• **TASK PROMPT**
The copy must start at the line that contains "Reconstruct this image" and finish at the line that contains "SC.camera = cam", reproducing each line exactly. Any picture in that span is omitted.

• **GIVEN DATA**
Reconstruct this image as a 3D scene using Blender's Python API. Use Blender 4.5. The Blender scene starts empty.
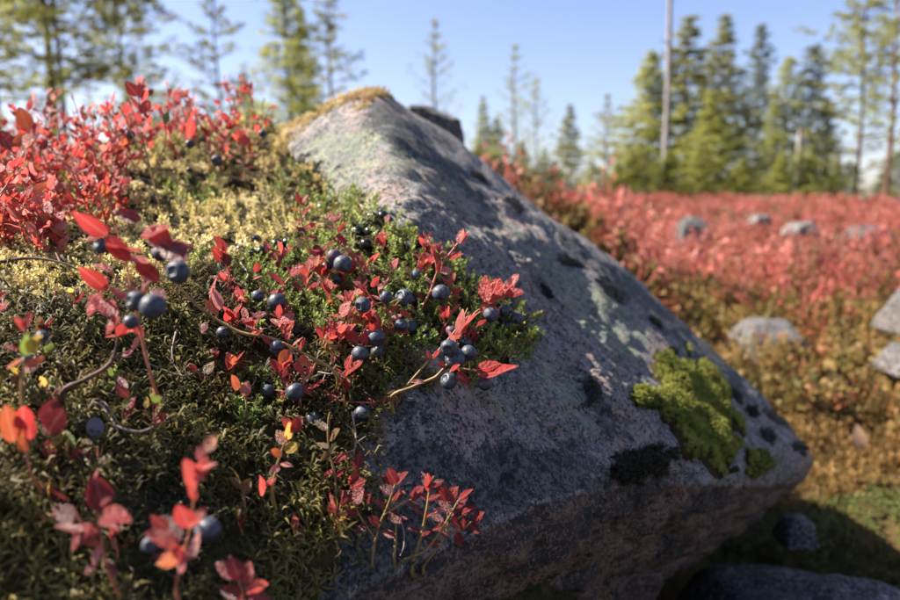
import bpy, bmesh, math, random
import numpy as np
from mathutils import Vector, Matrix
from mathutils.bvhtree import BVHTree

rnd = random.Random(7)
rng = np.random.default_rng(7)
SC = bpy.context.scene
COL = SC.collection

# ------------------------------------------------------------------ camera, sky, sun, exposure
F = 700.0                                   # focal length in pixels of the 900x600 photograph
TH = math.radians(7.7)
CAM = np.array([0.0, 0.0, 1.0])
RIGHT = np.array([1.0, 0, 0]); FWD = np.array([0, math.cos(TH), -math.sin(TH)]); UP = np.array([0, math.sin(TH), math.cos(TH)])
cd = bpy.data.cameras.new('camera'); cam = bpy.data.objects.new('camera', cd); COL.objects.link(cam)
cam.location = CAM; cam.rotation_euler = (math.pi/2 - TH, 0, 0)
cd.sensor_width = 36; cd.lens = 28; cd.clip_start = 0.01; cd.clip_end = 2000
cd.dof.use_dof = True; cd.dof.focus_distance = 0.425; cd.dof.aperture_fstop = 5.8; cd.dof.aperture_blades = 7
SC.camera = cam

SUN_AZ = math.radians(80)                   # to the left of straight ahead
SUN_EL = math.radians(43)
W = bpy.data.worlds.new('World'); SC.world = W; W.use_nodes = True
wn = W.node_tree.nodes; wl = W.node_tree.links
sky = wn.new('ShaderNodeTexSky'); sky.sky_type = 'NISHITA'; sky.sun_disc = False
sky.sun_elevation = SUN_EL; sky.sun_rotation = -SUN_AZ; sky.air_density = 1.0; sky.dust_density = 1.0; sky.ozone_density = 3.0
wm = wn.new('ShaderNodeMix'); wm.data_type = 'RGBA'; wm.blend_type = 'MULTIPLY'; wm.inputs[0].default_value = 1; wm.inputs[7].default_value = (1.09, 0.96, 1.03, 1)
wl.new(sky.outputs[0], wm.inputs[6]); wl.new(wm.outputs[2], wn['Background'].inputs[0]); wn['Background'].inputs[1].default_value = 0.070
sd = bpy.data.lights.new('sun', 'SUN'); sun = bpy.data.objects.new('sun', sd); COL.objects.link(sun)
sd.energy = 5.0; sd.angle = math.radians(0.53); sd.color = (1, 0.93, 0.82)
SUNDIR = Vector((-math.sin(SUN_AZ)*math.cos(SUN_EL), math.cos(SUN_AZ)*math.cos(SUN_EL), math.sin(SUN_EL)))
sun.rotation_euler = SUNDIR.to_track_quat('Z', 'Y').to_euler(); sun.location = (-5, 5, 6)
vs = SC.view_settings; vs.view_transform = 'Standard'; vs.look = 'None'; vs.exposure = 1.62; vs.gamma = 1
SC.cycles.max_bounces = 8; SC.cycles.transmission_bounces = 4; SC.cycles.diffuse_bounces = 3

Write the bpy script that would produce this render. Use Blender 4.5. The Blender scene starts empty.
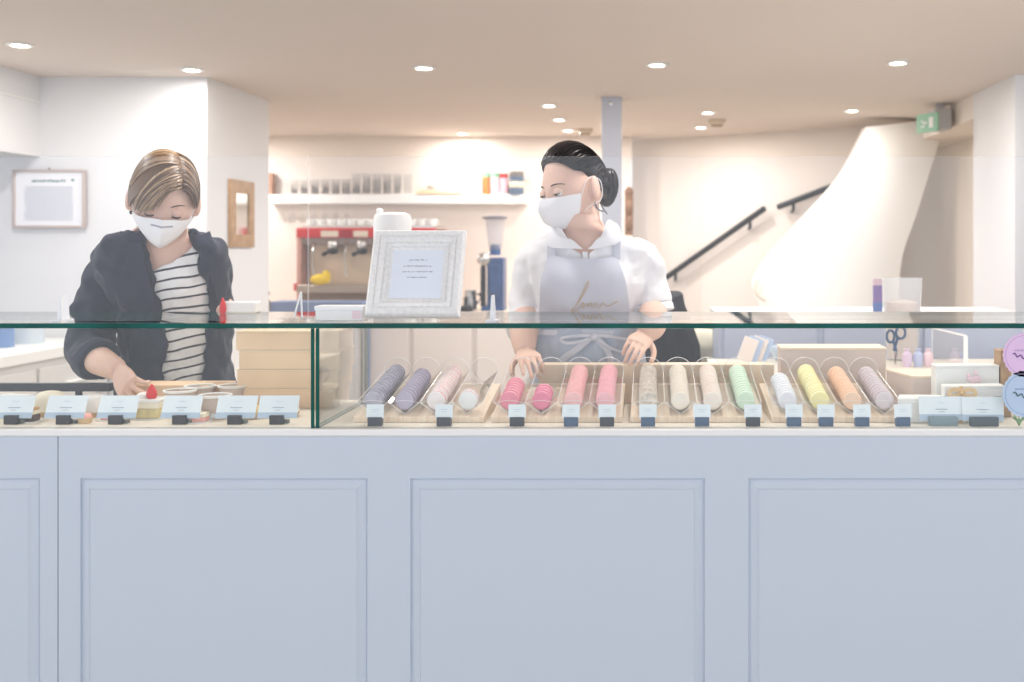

...

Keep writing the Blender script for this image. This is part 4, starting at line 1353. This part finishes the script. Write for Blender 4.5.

• **EXERCISE SOLUTION**
Reconstruct this image as a 3D scene using Blender's Python API. Use Blender 4.5. The Blender scene starts empty.
import bpy, bmesh, math, random
import numpy as np
from mathutils import Vector, Matrix
from mathutils.bvhtree import BVHTree

rnd = random.Random(7)
rng = np.random.default_rng(7)
SC = bpy.context.scene
COL = SC.collection

# ------------------------------------------------------------------ camera, sky, sun, exposure
F = 700.0                                   # focal length in pixels of the 900x600 photograph
TH = math.radians(7.7)
CAM = np.array([0.0, 0.0, 1.0])
RIGHT = np.array([1.0, 0, 0]); FWD = np.array([0, math.cos(TH), -math.sin(TH)]); UP = np.array([0, math.sin(TH), math.cos(TH)])
cd = bpy.data.cameras.new('camera'); cam = bpy.data.objects.new('camera', cd); COL.objects.link(cam)
cam.location = CAM; cam.rotation_euler = (math.pi/2 - TH, 0, 0)
cd.sensor_width = 36; cd.lens = 28; cd.clip_start = 0.01; cd.clip_end = 2000
cd.dof.use_dof = True; cd.dof.focus_distance = 0.425; cd.dof.aperture_fstop = 5.8; cd.dof.aperture_blades = 7
SC.camera = cam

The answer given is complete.